Friday, June 17, 2011

Character Studies





Characters are the motive force behind any good story. You can have the most amazing plot, world building, write the snappiest dialogue and create prose that makes editors shrug and say, "I have nothing to say", but if the characters are flat and lifeless the story will never succeed to any great degree.

Building good characters is essential to writing good fiction.

So, what makes a good character?

They are a living, thinking, autonomous person. One of the tests for me is that my characters don't always do as I say.

They have emotional consistency. This is one I figured out only after a pile of rejects unfortunately. I knew one of the scenes near the beginning of Aetherstorm was a little out of place, but I loved it, it was clever and witty and I couldn't really place my finger on what was wrong. Then I figured it out. On page five he has the crap scared out of him, then a scene later he's all suave and clever, it felt completely out of place.

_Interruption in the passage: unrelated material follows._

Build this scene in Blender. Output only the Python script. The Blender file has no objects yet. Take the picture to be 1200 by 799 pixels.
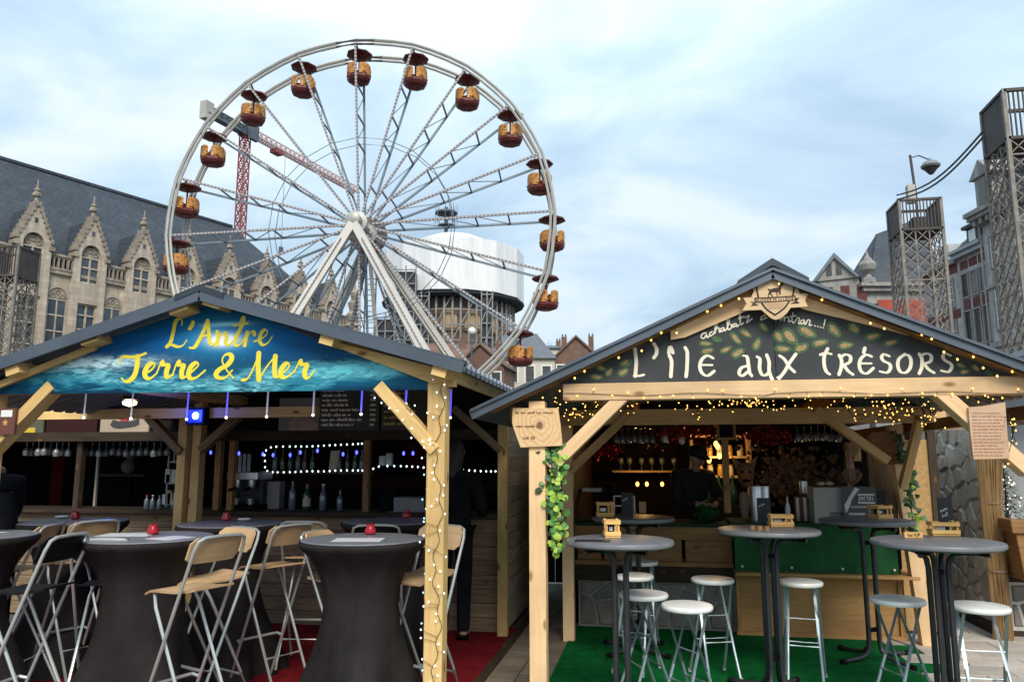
import bpy, bmesh, math, random
from mathutils import Vector, Matrix, noise as mnoise
random.seed(11)
rad = math.radians
scene = bpy.context.scene
COL = scene.collection

# ------------------------------------------------------------------ camera
PSI = rad(10.4)                      # the stalls are turned by this against the camera
F_PX = 900.0
PITCH = math.atan((538 - 399.5) / F_PX)
EYE = Vector((0, 0, 1.6))
cam_data = bpy.data.cameras.new('camera')
cam_data.lens = 27.0
cam_data.sensor_width = 36.0
cam_data.clip_start = 0.05
cam_data.clip_end = 5000
cam = bpy.data.objects.new('camera', cam_data)
cam.location = EYE
cam.rotation_euler = (math.pi / 2 + PITCH, 0, PSI)
COL.objects.link(cam)
scene.camera = cam

# ------------------------------------------------------------------ sky and sun
SUN_ELEV, SUN_AZ = rad(42), rad(163)     # soft light from behind the camera
world = bpy.data.worlds.new('World')
scene.world = world
world.use_nodes = True
nt = world.node_tree
nt.nodes.clear()
N = nt.nodes.new
out = N('ShaderNodeOutputWorld'); bg = N('ShaderNodeBackground')
sky = N('ShaderNodeTexSky'); sky.sky_type = 'NISHITA'; sky.sun_disc = False
sky.sun_elevation = SUN_ELEV; sky.sun_rotation = SUN_AZ
sky.air_density = 1.0; sky.dust_density = 1.2; sky.ozone_density = 1.5
tc = N('ShaderNodeTexCoord'); sep = N('ShaderNodeSeparateXYZ')
nt.links.new(tc.outputs['Generated'], sep.inputs[0])
def wmath(op, a, b=None, c=None):
    n = N('ShaderNodeMath'); n.operation = op
    for i, v in enumerate((a, b, c)):
        if v is None: continue
        if isinstance(v, (int, float)): n.inputs[i].default_value = v
        else: nt.links.new(v, n.inputs[i])
    return n.outputs[0]
# cloud layer: direction projected on a high flat sheet
zc = wmath('MAXIMUM', wmath('ADD', sep.outputs['Z'], 0.22), 0.05)
cx_ = wmath('DIVIDE', sep.outputs['X'], zc); cy_ = wmath('DIVIDE', sep.outputs['Y'], zc)
comb = N('ShaderNodeCombineXYZ'); nt.links.new(cx_, comb.inputs[0]); nt.links.new(cy_, comb.inputs[1])
def wnoise(scale, detail, rough, dist=0.0, off=0.0):
    mp = N('ShaderNodeMapping'); mp.inputs['Location'].default_value = (off, off * 0.7, off * 0.3)
    mp.inputs['Scale'].default_value = (1.0, 1.25, 1.0); mp.inputs['Rotation'].default_value = (0, 0, 0.35)
    nt.links.new(comb.outputs[0], mp.inputs['Vector'])
    n = N('ShaderNodeTexNoise'); n.inputs['Scale'].default_value = scale
    n.inputs['Detail'].default_value = detail; n.inputs['Roughness'].default_value = rough
    n.inputs['Distortion'].default_value = dist
    nt.links.new(mp.outputs[0], n.inputs['Vector']); return n.outputs['Fac']
def wramp(fac, stops):
    r = N('ShaderNodeValToRGB'); nt.links.new(fac, r.inputs[0])
    e = r.color_ramp.elements
    e[0].position, e[0].color = stops[0]; e[1].position, e[1].color = stops[-1]
    for p, c in stops[1:-1]:
        x = e.new(p); x.color = c
    return r.outputs[0]
def g(v): return (v, v, v, 1)
cover = wramp(wnoise(0.95, 6, 0.5, 0.35, 3.1), [(0.30, g(0.62)), (0.46, g(0.84)), (0.62, g(1.0))])
shade = wramp(wnoise(1.5, 9, 0.54, 0.5, 8.4),
              [(0.33, (3.9, 5.3, 6.7, 1)), (0.48, (5.2, 6.7, 7.9, 1)), (0.64, (7.3, 8.2, 8.75, 1))])
# an overcast sky is brighter towards the zenith
zen = wmath('MULTIPLY_ADD', wmath('MAXIMUM', sep.outputs['Z'], 0.0), 0.8, 0.85)
zmul = N('ShaderNodeMix'); zmul.data_type = 'RGBA'; zmul.blend_type = 'MULTIPLY'; zmul.inputs[0].default_value = 1.0
nt.links.new(shade, zmul.inputs[6]); nt.links.new(zen, zmul.inputs[7])
skyb = N('ShaderNodeMix'); skyb.data_type = 'RGBA'; skyb.blend_type = 'MULTIPLY'; skyb.inputs[0].default_value = 1.0
nt.links.new(sky.outputs[0], skyb.inputs[6]); skyb.inputs[7].default_value = (1.25, 1.35, 1.5, 1)
mix = N('ShaderNodeMix'); mix.data_type = 'RGBA'
nt.links.new(cover, mix.inputs[0]); nt.links.new(skyb.outputs[2], mix.inputs[6]); nt.links.new(zmul.outputs[2], mix.inputs[7])
nt.links.new(mix.outputs[2], bg.inputs['Color'])
bg.inputs['Strength'].default_value = 0.051
nt.links.new(bg.outputs[0], out.inputs['Surface'])

sun_data = bpy.data.lights.new('sun', 'SUN')
sun_data.energy = 1.5
sun_data.angle = rad(25)
sun_data.color = (1.0, 0.92, 0.80)
sun = bpy.data.objects.new('sun', sun_data)
COL.objects.link(sun)
# direction towards the sun (Nishita: rotation 0 = +Y, clockwise positive)
sd = Vector((math.sin(SUN_AZ) * math.cos(SUN_ELEV), math.cos(SUN_AZ) * math.cos(SUN_ELEV), math.sin(SUN_ELEV)))
sun.rotation_euler = sd.to_track_quat('Z', 'Y').to_euler()
scene.view_settings.view_transform = 'Standard'
scene.view_settings.look = 'None'
scene.view_settings.exposure = 1.20
scene.view_settings.gamma = 1.0
scene.cycles.max_bounces = 6
scene.cycles.use_denoising = True

# ------------------------------------------------------------------ surveying helpers: photo bearing -> real point
_F = Vector((-math.sin(PSI) * math.cos(PITCH), math.cos(PSI) * math.cos(PITCH), math.sin(PITCH)))
_R = Vector((math.cos(PSI), math.sin(PSI), 0))
_U = _R.cross(_F)
FH = Vector((-math.sin(PSI), math.cos(PSI), 0))
def ray(x, y): return _F * F_PX + _R * (x - 600) - _U * (y - 399.5)
def pv(x, y, v):   # bearing met with the vertical plane Y = v
    d = ray(x, y); return EYE + d * (v / d.y)
def pu(x, y, u):   # bearing met with the vertical plane X = u
    d = ray(x, y); return EYE + d * (u / d.x)
def pz(x, y, z):   # bearing met with a level plane
    d = ray(x, y); return EYE + d * ((z - 1.6) / d.z)
def pd(x, y, D):   # bearing at distance D ahead of the camera
    d = ray(x, y); return EYE + d * (D / d.dot(FH))
def camdir(deg):   # level direction, deg counted from the camera's right
    a = rad(deg) + PSI; return Vector((math.cos(a), math.sin(a), 0))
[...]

They come across on the page. This has been the toughest one for me to learn. I thought I knew what was going on inside my character's heads before I really spent the time to focus on this. One whole edit of Aetherstorm was spent scene-by-scene putting myself inside their heads and thinking, "Okay, I'm Konrad. X just happened, how does that make me feel?"


As I went through and edited for character, I found that, with Konrad (the lead) especially, it gave me a ton of insight into who he is and he changed in nature from how I had envisioned him. In my early drafts he was essentially a nice guy, caught up in something bigger than himself.

Then I started to really think about who he was. All those Psych classes I took in college began to pay off. I thought about how he lived, and where he came from. His mother died when he was a baby, and his father raised him. His mother and father were stowaways when Himmelberg first launched so they aren't even legal citizens, which places them in a sort of permanent underclass. Add to that the fact that his father had been the product of some experimentation which made him much stronger and faster than a normal human, but he and Konrad cannot use their advantages, because non-humans are automatically labelled mortal enemies of humans and killed on sight. That makes for a mess of an adolescent. He feels he's better than everyone else, but lives as the lowest of the low. That's at the core of his personality. Obviously anger and arrogance are his biggest character flaws at the start.

Over the course of the book he does a lot of things to survive that haunt him. Guilt and the fear that he's turning into exactly the sort of monster humans believe he is keep him up at night. He turns to alcohol and starts to alienate his friends. Everything got a lot darker in the re-writes, and I think the manuscript is better for it. Konrad is certainly a lot less likeable at the end of the newer drafts than he was in the early ones, but he's also more sympathetic and more real, which I think plays well into the bittersweet ending which was inevitable once all the pieces were in motion.